On January 22, 2016, we entered into a variable notional accelerated share repurchase agreement ("ASR") with a third party
financial institution to repurchase $150 million to $175 million of our common stock. Under the agreement, we paid $175
million at the beginning of the contract and received an initial delivery of 4.4 million shares on January 25, 2016. We retired
these shares and recorded a $120 million reduction to stockholders' equity. As of January 30, 2016 the remaining $55 million
was included as a reduction of stockholders' equity in "Prepaid Share Repurchase". We accounted for the variable component of
shares to be delivered under the ASR as a forward contract indexed to our common stock, which met all of the criteria for
equity classification, and therefore, was not accounted for as a derivative instrument but instead was accounted for as a
component of equity. The ASR continued to meet the requirements for equity classification as of January 30, 2016.
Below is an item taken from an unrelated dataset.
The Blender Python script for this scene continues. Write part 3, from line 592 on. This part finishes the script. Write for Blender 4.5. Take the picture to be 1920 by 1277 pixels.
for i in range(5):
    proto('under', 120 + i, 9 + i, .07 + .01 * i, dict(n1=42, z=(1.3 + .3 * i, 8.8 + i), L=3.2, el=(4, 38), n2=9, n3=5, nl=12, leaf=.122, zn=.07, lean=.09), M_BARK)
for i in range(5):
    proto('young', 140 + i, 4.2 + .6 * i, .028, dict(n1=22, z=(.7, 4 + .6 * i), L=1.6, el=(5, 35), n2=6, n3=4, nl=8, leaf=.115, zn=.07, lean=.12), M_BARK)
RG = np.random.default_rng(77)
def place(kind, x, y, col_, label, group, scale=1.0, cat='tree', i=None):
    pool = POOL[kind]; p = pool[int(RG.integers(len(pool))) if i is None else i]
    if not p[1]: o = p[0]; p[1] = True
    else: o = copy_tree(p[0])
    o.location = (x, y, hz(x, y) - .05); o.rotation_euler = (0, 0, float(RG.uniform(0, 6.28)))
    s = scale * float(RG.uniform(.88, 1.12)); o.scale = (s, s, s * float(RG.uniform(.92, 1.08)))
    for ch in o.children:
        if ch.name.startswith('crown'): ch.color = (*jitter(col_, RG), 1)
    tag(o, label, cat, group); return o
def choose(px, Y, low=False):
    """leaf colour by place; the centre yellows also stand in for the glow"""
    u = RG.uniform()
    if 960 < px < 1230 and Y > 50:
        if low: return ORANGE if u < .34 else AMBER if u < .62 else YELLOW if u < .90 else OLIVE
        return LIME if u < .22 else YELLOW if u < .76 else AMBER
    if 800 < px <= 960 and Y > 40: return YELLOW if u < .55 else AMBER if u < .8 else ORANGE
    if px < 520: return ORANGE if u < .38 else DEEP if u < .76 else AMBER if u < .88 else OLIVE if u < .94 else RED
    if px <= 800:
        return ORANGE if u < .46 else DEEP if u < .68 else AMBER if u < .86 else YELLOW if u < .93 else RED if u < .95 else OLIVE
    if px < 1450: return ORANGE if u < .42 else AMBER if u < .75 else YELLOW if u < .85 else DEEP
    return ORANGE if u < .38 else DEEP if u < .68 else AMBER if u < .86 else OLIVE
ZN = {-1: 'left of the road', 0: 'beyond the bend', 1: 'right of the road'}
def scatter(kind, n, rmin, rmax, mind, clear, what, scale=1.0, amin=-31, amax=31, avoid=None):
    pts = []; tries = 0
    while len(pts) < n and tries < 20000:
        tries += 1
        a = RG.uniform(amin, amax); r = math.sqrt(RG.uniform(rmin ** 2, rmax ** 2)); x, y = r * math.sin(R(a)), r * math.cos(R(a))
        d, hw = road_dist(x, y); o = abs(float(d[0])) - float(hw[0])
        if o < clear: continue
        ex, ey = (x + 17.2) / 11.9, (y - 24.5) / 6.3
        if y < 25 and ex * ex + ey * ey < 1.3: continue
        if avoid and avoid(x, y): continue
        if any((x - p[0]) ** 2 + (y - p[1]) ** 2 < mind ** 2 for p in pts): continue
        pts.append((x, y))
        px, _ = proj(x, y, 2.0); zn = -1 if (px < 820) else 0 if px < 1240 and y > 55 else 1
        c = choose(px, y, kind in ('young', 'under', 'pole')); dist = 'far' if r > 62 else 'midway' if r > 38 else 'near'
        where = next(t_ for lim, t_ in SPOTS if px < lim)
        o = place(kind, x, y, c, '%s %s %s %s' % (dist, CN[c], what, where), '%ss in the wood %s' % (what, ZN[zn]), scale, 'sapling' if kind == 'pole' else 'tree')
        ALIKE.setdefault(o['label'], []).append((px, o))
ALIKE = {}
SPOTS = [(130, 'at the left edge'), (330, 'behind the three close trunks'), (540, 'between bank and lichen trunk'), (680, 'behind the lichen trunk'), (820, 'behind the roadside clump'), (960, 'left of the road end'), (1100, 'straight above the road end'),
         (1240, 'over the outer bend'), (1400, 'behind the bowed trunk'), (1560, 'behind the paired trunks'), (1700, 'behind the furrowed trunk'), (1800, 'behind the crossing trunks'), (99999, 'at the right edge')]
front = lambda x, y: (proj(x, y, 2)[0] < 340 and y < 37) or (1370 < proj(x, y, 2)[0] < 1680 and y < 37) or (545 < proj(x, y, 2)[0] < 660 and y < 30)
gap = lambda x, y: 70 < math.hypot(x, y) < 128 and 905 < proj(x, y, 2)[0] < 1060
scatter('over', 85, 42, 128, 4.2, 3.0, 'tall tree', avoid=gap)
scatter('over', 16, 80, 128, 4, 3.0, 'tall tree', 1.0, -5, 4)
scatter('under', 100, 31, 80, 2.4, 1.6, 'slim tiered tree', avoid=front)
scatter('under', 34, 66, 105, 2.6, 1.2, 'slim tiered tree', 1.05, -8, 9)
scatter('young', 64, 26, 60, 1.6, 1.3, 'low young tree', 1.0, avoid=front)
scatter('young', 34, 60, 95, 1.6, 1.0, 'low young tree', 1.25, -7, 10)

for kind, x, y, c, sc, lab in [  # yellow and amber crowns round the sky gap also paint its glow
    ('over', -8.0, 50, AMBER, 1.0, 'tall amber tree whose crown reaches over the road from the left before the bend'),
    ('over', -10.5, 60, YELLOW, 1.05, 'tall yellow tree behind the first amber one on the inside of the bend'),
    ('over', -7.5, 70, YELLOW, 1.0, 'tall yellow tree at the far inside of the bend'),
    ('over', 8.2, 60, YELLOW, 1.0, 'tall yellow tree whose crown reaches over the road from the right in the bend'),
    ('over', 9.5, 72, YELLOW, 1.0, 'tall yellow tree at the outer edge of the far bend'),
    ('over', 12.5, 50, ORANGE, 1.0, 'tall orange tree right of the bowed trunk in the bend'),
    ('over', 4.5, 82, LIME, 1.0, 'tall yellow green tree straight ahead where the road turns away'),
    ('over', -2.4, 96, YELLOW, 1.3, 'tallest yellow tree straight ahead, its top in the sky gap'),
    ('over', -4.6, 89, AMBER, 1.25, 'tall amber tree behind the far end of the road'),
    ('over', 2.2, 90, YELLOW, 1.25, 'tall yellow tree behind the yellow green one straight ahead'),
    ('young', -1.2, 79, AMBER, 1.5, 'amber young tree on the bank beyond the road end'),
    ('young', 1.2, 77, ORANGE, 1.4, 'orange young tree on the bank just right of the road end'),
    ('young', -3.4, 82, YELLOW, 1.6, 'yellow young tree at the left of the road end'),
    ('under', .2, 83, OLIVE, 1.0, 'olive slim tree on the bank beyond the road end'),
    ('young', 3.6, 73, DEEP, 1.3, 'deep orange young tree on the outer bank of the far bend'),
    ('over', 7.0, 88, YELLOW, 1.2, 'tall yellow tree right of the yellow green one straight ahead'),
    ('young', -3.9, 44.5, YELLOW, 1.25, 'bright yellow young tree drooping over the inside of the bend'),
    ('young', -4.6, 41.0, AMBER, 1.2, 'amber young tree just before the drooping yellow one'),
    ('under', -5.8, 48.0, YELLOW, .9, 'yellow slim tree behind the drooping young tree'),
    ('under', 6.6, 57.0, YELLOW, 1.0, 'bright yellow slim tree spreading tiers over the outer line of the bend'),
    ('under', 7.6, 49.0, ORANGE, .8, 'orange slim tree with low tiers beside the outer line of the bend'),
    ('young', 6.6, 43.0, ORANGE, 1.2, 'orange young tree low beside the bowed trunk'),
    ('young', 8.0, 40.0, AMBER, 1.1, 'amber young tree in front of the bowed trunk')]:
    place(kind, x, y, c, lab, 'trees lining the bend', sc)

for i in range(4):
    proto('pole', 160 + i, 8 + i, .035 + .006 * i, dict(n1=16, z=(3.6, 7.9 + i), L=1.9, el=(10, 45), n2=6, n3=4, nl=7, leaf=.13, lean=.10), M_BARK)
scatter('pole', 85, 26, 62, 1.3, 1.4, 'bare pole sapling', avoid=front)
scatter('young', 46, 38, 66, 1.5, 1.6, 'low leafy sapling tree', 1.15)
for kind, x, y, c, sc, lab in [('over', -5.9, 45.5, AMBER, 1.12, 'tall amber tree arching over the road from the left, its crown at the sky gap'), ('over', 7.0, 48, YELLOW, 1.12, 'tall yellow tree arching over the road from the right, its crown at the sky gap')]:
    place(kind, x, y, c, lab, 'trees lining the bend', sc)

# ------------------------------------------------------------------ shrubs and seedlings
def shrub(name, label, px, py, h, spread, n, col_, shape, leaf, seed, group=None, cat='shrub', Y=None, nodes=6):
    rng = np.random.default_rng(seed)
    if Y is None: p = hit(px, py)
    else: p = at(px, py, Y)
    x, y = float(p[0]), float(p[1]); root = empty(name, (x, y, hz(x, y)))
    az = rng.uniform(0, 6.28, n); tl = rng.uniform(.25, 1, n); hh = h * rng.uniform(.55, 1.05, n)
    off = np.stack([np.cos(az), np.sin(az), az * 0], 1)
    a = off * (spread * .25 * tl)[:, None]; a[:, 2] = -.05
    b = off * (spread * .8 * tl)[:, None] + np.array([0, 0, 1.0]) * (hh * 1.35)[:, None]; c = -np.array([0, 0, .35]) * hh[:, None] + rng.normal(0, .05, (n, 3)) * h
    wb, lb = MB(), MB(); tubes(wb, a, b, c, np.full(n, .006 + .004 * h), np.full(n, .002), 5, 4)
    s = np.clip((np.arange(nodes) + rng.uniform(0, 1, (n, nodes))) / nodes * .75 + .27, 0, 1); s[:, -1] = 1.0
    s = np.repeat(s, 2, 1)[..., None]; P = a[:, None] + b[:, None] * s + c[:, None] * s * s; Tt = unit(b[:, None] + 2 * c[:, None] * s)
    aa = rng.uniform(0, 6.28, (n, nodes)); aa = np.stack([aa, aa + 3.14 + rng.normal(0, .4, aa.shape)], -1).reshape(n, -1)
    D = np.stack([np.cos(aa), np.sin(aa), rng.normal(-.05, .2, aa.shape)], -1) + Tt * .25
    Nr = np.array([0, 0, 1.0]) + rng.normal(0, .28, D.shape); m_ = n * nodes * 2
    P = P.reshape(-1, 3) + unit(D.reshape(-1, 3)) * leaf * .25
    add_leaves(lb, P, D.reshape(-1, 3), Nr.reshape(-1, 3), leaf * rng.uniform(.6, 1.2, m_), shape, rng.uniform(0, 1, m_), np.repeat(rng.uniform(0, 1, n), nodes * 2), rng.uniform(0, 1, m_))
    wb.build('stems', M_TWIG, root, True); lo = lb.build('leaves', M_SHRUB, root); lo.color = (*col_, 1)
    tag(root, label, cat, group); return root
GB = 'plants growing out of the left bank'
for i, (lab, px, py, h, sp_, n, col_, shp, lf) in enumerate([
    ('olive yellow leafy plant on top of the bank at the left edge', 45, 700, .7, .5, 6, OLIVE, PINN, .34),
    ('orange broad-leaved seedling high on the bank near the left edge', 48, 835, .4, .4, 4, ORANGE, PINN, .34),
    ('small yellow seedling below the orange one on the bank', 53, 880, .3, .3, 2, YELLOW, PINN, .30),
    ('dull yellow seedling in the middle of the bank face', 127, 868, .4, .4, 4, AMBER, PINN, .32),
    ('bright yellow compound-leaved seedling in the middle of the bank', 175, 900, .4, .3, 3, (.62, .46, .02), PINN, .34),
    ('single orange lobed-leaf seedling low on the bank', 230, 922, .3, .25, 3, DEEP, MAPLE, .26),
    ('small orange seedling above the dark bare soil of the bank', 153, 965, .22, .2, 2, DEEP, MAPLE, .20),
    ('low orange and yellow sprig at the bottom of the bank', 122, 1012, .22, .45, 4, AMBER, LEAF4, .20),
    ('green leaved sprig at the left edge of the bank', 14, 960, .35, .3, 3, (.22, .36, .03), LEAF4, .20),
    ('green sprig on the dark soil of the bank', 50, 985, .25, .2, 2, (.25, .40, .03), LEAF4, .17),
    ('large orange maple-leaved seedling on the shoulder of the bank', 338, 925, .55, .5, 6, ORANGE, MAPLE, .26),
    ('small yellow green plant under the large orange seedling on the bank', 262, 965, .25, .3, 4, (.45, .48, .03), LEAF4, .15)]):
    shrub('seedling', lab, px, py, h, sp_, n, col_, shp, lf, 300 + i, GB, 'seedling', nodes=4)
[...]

The delivery of 4.4 million shares reduced our outstanding shares used to determine our weighted average common shares
outstanding for purposes of calculating basic and diluted earnings per share for the twelve months ended January 30, 2016. We
evaluated the ASR agreement for potential dilutive effects of any shares remaining to be received or owed upon settlement and
determined the additional shares to be received would be anti-dilutive, and therefore they were not included in our calculation
of diluted earnings per share for the the twelve months ended January 30, 2016.
The ASR was settled on February 17, 2016 for a final notional amount of $165 million. Accordingly we received 1.6 million
shares, which were retired, and a $10 million cash payment from our counter-party equal to the difference between the $175
million up-front payment and the final notional amount. The final notional amount was determined based upon the volume-
weighted average share price of our common stock during the term of the ASR agreement. The number of shares delivered was
based upon the final notional amount and the volume-weighted average share price of our common stock during the term of the
agreement, less an agreed-upon discount.